Smith of Wooten Major - JRR Tolkien

⭐ 9.0/10

(Originally written by Joseph)

This is the weirdest story of the collection so far and while I think it'd be tempting to just forget about this one, it has stuck in my brain the most. It's essentially about the main character, Smith, swallowing a star from the Land of Faery, thus allowing him to travel to and from that realm. But it doesn't really have a plot besides that, and I think it is pretty clear that there is more going on.

Someone asked me years ago why I even like Lord of the Rings, and honestly I had a tough time answering. But this book has a passage that has stayed with me and I feel like it's somehow the answer to that question:

Some of his briefer visits he spent looking only at one tree or flower; but later in longer journeys he had seen things of both beauty and terror that he could not clearly remember nor report to his friends, though he knew that they dwelt deep in his heart. But some things he did not forget, and they remained in his mind as wonders and mysteries that he often recalled.

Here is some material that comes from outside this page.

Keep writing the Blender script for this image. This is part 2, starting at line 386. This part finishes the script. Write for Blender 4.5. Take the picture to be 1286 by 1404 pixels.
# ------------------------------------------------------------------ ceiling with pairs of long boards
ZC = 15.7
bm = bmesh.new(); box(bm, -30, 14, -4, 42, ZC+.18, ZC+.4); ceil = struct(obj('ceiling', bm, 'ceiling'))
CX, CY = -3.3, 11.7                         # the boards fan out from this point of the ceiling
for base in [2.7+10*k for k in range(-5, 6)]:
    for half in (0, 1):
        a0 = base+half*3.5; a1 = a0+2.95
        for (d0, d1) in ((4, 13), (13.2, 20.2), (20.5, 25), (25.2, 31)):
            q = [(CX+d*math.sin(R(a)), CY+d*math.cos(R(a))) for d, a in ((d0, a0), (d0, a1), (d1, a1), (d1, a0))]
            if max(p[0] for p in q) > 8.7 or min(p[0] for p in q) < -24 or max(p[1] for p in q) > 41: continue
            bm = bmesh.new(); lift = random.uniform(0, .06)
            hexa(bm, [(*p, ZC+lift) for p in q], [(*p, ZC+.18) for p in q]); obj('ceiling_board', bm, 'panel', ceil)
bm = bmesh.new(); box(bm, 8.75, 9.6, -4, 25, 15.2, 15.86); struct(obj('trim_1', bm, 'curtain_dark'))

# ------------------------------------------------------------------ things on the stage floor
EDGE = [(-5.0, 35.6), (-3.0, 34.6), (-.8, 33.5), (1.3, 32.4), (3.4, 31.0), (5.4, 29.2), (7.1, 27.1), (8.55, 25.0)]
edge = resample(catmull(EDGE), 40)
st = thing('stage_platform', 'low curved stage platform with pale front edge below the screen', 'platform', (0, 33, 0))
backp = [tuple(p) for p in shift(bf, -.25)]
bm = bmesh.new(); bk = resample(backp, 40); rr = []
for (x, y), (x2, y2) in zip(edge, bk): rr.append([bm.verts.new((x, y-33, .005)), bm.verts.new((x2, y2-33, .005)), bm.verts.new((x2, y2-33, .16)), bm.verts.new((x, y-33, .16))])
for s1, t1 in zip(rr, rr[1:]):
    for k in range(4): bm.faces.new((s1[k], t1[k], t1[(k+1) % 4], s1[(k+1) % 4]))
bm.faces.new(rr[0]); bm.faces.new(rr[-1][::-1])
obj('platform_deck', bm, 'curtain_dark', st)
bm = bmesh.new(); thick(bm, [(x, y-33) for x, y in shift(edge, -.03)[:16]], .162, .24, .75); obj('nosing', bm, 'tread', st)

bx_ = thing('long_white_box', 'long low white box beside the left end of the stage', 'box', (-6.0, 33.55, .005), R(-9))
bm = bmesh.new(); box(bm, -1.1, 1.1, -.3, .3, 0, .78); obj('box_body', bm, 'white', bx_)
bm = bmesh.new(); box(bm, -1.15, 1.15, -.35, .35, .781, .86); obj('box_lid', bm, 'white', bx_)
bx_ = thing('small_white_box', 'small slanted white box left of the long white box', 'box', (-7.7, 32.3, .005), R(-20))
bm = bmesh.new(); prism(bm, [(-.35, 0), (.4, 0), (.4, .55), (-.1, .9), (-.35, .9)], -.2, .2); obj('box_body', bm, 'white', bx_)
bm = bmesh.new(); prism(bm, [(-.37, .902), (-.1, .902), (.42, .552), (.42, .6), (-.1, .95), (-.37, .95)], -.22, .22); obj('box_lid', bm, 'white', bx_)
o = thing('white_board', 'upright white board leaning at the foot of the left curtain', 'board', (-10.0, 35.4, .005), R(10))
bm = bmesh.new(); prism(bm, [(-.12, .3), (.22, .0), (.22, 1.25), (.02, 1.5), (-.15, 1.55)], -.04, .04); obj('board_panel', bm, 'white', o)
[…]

I think this story is about Tolkien's own journey into Faery, diving into Middle-earth and never being able to fully come back (similar to Frodo). This was the last story he ever published, and I think it's a reflection more than anything. In the end, he doesn't see everything he wants to see, but passes the star on anyways (as he did with his son). Many of the townspeople scorn him, thinking it's all nonsense, and I can see why an Oxford Scholar who wrote fantasy stories would feel that way.

Anyways, I don't know if my thoughts are right, but this story really made me think about the nature of fantasy stories and in the end I thought it was incredibly beautiful.